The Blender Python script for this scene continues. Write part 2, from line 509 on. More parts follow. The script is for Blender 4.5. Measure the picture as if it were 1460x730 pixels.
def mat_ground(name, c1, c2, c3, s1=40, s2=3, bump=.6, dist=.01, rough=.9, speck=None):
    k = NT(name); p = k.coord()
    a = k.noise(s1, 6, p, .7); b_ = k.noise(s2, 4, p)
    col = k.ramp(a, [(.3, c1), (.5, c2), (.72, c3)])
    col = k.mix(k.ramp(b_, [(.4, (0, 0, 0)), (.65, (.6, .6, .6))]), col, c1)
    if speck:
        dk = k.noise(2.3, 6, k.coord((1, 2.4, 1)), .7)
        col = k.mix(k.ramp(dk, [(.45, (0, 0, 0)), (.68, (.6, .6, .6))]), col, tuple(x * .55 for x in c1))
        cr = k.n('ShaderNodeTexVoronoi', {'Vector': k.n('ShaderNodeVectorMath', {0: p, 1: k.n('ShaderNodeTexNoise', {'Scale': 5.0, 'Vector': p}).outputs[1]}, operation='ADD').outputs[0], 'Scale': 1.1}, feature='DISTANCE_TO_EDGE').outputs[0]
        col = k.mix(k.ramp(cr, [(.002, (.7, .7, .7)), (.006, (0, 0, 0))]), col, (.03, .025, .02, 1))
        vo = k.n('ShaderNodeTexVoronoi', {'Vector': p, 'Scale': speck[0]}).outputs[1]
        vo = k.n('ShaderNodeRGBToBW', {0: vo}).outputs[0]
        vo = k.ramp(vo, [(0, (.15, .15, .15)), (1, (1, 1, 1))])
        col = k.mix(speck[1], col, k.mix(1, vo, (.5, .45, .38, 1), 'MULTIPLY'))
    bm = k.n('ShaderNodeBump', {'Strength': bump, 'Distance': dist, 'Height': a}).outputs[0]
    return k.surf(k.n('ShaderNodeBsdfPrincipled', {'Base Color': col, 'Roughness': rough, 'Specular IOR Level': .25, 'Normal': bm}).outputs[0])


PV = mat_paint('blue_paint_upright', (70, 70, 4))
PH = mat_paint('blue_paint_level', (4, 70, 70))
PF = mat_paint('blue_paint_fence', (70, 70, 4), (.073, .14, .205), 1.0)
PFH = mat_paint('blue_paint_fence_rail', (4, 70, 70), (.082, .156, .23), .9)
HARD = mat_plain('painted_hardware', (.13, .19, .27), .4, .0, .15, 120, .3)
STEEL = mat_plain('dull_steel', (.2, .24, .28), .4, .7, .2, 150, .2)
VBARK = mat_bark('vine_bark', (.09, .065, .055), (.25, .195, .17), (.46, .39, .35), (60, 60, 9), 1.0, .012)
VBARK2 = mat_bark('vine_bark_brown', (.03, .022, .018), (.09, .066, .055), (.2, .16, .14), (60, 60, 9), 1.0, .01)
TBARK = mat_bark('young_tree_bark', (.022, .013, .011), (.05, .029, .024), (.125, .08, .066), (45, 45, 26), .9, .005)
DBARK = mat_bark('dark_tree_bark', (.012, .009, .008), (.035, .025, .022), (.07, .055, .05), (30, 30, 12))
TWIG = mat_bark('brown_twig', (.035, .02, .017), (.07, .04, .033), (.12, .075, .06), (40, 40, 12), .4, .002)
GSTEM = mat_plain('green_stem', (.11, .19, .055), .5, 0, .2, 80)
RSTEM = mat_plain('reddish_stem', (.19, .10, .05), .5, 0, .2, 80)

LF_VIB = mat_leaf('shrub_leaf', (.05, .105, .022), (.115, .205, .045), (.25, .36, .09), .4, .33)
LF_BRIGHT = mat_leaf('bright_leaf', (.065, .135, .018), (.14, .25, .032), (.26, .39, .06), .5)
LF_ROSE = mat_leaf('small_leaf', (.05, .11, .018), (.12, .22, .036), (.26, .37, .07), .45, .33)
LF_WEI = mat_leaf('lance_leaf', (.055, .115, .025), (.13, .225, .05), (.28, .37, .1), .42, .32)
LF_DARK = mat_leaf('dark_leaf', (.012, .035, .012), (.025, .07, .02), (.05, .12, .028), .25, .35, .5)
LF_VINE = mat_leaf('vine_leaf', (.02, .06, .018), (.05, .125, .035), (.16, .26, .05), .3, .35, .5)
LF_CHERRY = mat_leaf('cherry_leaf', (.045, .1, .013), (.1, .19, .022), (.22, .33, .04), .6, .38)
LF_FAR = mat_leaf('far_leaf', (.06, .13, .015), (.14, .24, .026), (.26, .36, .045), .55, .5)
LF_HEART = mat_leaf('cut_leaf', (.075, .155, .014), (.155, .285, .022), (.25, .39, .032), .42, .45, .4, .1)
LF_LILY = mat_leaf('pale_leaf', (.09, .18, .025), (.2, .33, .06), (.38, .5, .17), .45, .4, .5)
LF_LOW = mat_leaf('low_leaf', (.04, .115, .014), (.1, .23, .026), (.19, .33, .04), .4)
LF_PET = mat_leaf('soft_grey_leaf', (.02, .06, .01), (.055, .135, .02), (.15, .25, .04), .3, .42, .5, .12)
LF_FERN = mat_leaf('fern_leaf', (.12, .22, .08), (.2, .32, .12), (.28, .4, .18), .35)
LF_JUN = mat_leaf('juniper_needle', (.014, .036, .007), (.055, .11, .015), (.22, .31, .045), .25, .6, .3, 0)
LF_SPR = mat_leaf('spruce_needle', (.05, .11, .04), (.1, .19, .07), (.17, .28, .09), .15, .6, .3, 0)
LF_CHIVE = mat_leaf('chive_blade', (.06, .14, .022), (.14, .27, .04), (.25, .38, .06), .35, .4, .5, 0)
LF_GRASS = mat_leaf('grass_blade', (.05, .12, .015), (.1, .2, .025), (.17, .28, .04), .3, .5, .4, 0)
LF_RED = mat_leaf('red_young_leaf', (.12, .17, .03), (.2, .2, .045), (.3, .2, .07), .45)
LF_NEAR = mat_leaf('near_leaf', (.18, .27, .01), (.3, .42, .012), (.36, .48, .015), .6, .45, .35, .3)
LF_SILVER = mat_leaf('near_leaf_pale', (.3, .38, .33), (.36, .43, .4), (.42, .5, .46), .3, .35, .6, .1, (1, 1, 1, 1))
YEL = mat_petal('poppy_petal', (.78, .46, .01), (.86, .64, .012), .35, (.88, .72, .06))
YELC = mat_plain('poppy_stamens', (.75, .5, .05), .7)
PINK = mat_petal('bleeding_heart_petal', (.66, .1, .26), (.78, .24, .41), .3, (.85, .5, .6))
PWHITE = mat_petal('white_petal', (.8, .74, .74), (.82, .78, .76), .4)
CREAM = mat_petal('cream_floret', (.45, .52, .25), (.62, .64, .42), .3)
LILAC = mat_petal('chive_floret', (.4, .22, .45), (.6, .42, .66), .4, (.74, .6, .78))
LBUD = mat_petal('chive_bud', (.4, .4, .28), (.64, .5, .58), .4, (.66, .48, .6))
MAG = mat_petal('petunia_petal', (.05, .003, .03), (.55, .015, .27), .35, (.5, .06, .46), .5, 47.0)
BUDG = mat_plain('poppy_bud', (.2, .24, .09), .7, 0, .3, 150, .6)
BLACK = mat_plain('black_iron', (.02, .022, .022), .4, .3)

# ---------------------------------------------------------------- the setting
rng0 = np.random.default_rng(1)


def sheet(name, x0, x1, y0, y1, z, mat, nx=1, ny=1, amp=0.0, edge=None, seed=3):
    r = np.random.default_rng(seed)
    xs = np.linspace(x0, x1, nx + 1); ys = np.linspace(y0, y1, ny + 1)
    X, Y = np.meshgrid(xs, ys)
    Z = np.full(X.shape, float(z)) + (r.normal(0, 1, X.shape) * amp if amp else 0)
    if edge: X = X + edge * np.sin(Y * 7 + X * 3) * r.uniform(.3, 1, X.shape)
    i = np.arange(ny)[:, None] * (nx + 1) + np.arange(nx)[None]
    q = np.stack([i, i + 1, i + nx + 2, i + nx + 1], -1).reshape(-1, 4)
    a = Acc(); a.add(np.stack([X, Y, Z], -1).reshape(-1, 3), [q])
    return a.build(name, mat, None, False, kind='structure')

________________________

[REQUIREMENTS]: Print, please, the lines above from the very first through the one that holds "rough, 'Specular IOR", both included, word for word and with nothing else.

[THE COMPLETED TASK]:
The Blender Python script for this scene continues. Write part 2, from line 509 on. More parts follow. The script is for Blender 4.5. Measure the picture as if it were 1460x730 pixels.
def mat_ground(name, c1, c2, c3, s1=40, s2=3, bump=.6, dist=.01, rough=.9, speck=None):
    k = NT(name); p = k.coord()
    a = k.noise(s1, 6, p, .7); b_ = k.noise(s2, 4, p)
    col = k.ramp(a, [(.3, c1), (.5, c2), (.72, c3)])
    col = k.mix(k.ramp(b_, [(.4, (0, 0, 0)), (.65, (.6, .6, .6))]), col, c1)
    if speck:
        dk = k.noise(2.3, 6, k.coord((1, 2.4, 1)), .7)
        col = k.mix(k.ramp(dk, [(.45, (0, 0, 0)), (.68, (.6, .6, .6))]), col, tuple(x * .55 for x in c1))
        cr = k.n('ShaderNodeTexVoronoi', {'Vector': k.n('ShaderNodeVectorMath', {0: p, 1: k.n('ShaderNodeTexNoise', {'Scale': 5.0, 'Vector': p}).outputs[1]}, operation='ADD').outputs[0], 'Scale': 1.1}, feature='DISTANCE_TO_EDGE').outputs[0]
        col = k.mix(k.ramp(cr, [(.002, (.7, .7, .7)), (.006, (0, 0, 0))]), col, (.03, .025, .02, 1))
        vo = k.n('ShaderNodeTexVoronoi', {'Vector': p, 'Scale': speck[0]}).outputs[1]
        vo = k.n('ShaderNodeRGBToBW', {0: vo}).outputs[0]
        vo = k.ramp(vo, [(0, (.15, .15, .15)), (1, (1, 1, 1))])
        col = k.mix(speck[1], col, k.mix(1, vo, (.5, .45, .38, 1), 'MULTIPLY'))
    bm = k.n('ShaderNodeBump', {'Strength': bump, 'Distance': dist, 'Height': a}).outputs[0]
    return k.surf(k.n('ShaderNodeBsdfPrincipled', {'Base Color': col, 'Roughness': rough, 'Specular IOR Level': .25, 'Normal': bm}).outputs[0])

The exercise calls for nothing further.